To do a fair study, the costs of making and selling replacement equipment needs to be factored.

Nobody has done a study about how much electricity is used to manufacture and sell replacement cables, but I’m willing to bet it’s at least as much as wireless chargers can waste. When you add in the cost of repairing or replacing phones because of a failed charging port, I’m certain it’s more. These costs could all disappear if every phone used wireless charging as the only way to charge the battery.

I hate to make light of anyone’s work, and that’s not what I am doing. The OneZero piece did a great job of parsing through data to reach his conclusion, and finding an angle to make your writing stand out from the rest of the internet is tough.

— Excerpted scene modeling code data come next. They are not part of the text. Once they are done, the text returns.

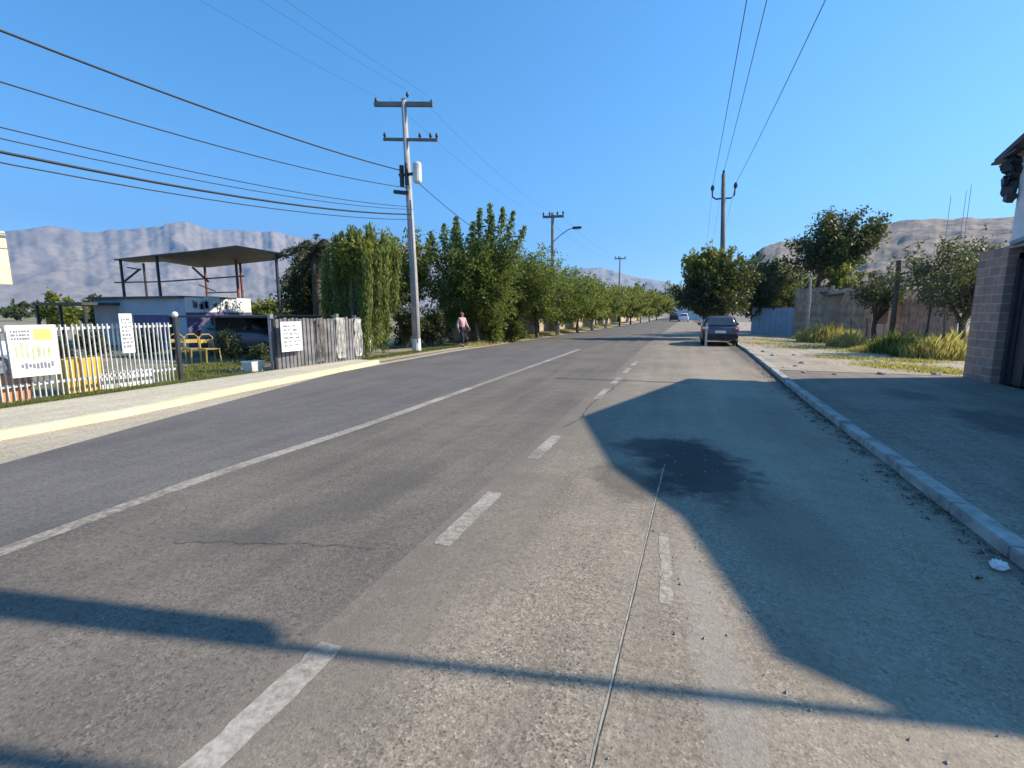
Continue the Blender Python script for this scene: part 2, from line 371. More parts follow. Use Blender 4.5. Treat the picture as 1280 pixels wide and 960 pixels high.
paint('centre_line', [(MID, .8, 1.72), (MID, 2.8, 3.85), (MID, 4.93, 6.0), (MID, 8.9, 10.2)]+[(MID, 11+2.1*i, 12.1+2.1*i) for i in range(3)], .14, .002, 'mark')
paint('worn_bay_line', [(lambda y: -.03+.02*math.sin(y*3), 2.6, 3.5)], .07, .002, 'faint2')
rng = np.random.default_rng(3)
def wander(name, p0, p1, wd, z, mat, amp, n=60, seed=1):
    r = np.random.default_rng(seed); t = np.linspace(0, 1, n); p0 = np.array(p0); p1 = np.array(p1); d = (p1-p0)/np.linalg.norm(p1-p0); nn = np.array((-d[1], d[0]))
    off = np.cumsum(r.normal(0, amp, n)); off -= np.linspace(off[0], off[-1], n); w2 = wd*r.uniform(.35, 1.2, n)/2
    c = p0+(p1-p0)*t[:, None]+nn*off[:, None]; l = c+nn*w2[:, None]; q = c-nn*w2[:, None]
    return tag(fast(name, [(a, b, z) for a, b in l]+[(a, b, z) for a, b in q], [(i, n+i, n+i+1, i+1) for i in range(n-1)], mat), kind='structure')
wander('pavement_joint', (-.26, .6), (-.1, 5.2), .012, .002, 'crack', .0006, 160)
wander('pavement_joint', (-.25, .6), (-.09, 5.2), .005, .0032, 'tar', .0006, 160, 1)
wander('tar_seam', (-2.9, 11.45), (.3, 11.7), .10, .0035, 'tar', .01, 40, 2)  # thin dark line laid across the road
wander('pavement_crack', (-3.3, 2.2), (-1.9, 2.6), .006, .006, 'tar', .008, 80, 6)
wander('pavement_crack', (-1.5, 6.5), (-1.2, 12), .016, .006, 'tar', .015, 50, 8)

# ------------------------------------------------------------------ mountains
def fbm(x, y, octs=5, seed=0):
    r = np.random.default_rng(seed); tab = r.random((256, 256)); out = np.zeros_like(x); amp = 1.; tot = 0
    for o in range(octs):
        xi = np.floor(x).astype(int); yi = np.floor(y).astype(int); fx = x-xi; fy = y-yi; fx = fx*fx*(3-2*fx); fy = fy*fy*(3-2*fy)
        g = lambda a, b: tab[(xi+a) % 256, (yi+b) % 256]
        out += amp*((g(0, 0)*(1-fx)+g(1, 0)*fx)*(1-fy)+(g(0, 1)*(1-fx)+g(1, 1)*fx)*fy); tot += amp; amp *= .5; x = x*2.03+7.1; y = y*2.03+3.7
    return out/tot
def mountain(name, crest, r0, rc, r1, mat, seed, rough=.18, gully=.2):
    """crest: (px, py) of the ridge as surveyed; the body is a real height field from r0 to r1 metres"""
    az = []; hh = []
    for px, py in crest:
        a, b, c = ray(px, py); az.append(math.atan2(a, b)); hh.append(c/math.hypot(a, b)*rc+H)
    A = np.linspace(az[0], az[-1], 420); R = np.concatenate([np.linspace(r0, rc, 60), np.linspace(rc, r1, 24)[1:]])
    Hc = np.interp(A, az, hh); AA, RR = np.meshgrid(A, R, indexing='ij')
    tt = np.where(RR < rc, (RR-r0)/(rc-r0), 1-(RR-rc)/(r1-rc)); X = RR*np.sin(AA); Y = RR*np.cos(AA)
    sc = rc/9.
    n1 = fbm(X/sc+50, Y/sc+50, 6, seed); n2 = 1-np.abs(2*fbm(X/sc*2.2+20, Y/sc*2.2+90, 5, seed+1)-1)
    prof = tt**1.25
    Z = Hc[:, None]*(prof*(1-rough)+rough*prof*(n1*1.0+n2)*1.0) - Hc[:, None]*gully*np.sin(np.pi*tt)*(1-n2)*2*(tt < 1)
    Z *= 1.0; Z = np.maximum(Z, -8)+0
    ridge = Z.max(axis=1); Z = Z*(Hc/np.maximum(ridge, 1))[:, None]*(.98+.035*(fbm(A*60, A*0+seed, 3, seed))[:, None])-.5
    n, m = X.shape; V = np.stack([X, Y, Z], -1).reshape(-1, 3); i, j = np.meshgrid(np.arange(n-1), np.arange(m-1), indexing='ij'); k = (i*m+j).ravel()
    return tag(fast(name, V, np.stack([k, k+m, k+m+1, k+1], 1), mat, smooth=True), kind='structure')
mountain('mountain_range', [(-900, 300), (-300, 292), (0, 290), (60, 282), (110, 290), (150, 287), (190, 283), (232, 276), (262, 287), (300, 288), (350, 291), (400, 300), (440, 290), (480, 300), (540, 310), (600, 325)], 2600, 4600, 6000, 'mountain', 4, .13, .045)
mountain('hills', [(560, 350), (640, 342), (700, 338), (722, 335), (752, 334), (775, 341), (800, 347), (830, 352), (850, 357), (880, 352), (930, 345), (980, 350)], 2600, 4200, 5200, 'mountain', 9, .1, .12)
mountain('hillside', [(900, 385), (935, 325), (952, 310), (975, 302), (1010, 300), (1060, 296), (1090, 282), (1125, 275), (1180, 273), (1240, 271), (1300, 272), (1500, 262), (1900, 300)], 260, 950, 1500, 'hill', 13, .06, .05)
def haze():
    m = bpy.data.materials.new('pale air'); m.use_nodes = True; nt = m.node_tree; nt.nodes.clear()
    out = node(nt, 'ShaderNodeOutputMaterial'); pv = node(nt, 'ShaderNodeVolumePrincipled')
    pv.inputs['Color'].default_value = (.26, .56, 1., 1); pv.inputs['Density'].default_value = HAZE; pv.inputs['Anisotropy'].default_value = .3
    nt.links.new(pv.outputs[0], out.inputs['Volume'])
    bm = bmesh.new(); box(bm, -6300, 6300, -6300, 6300, -1.2, 1060); o = bobj('haze', bm, m); tag(o, kind='stuff')
HAZE = .00014
haze()

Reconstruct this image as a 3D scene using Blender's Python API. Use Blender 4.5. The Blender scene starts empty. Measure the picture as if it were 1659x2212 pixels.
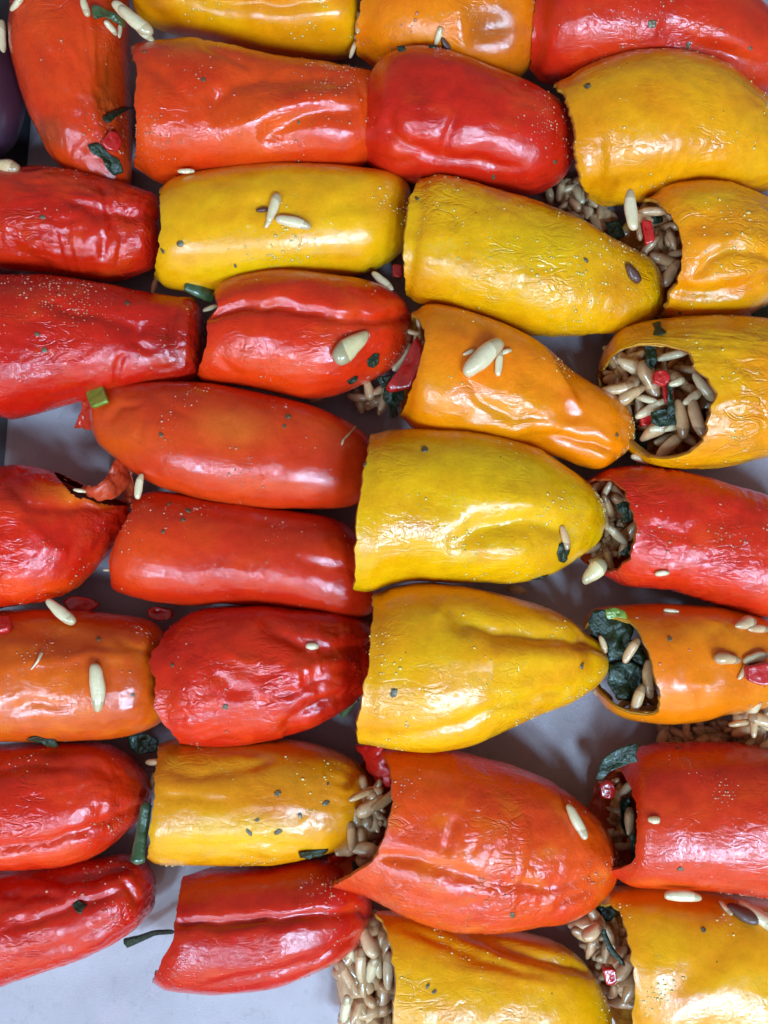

There are a lot of discussions to be had about wireless charging, especially if the tech ever branches out from consumer electronics to things like home appliances or automobiles. But that’s a discussion for engineers to have, not consumers.

What we should be concerned about is that manufacturers try hard to provide us with the options we want to see at a price that reflects their true value. If you like wireless charging, buy a phone that supports it along with a good wireless charger and ignore the problems electrical engineers need to care about.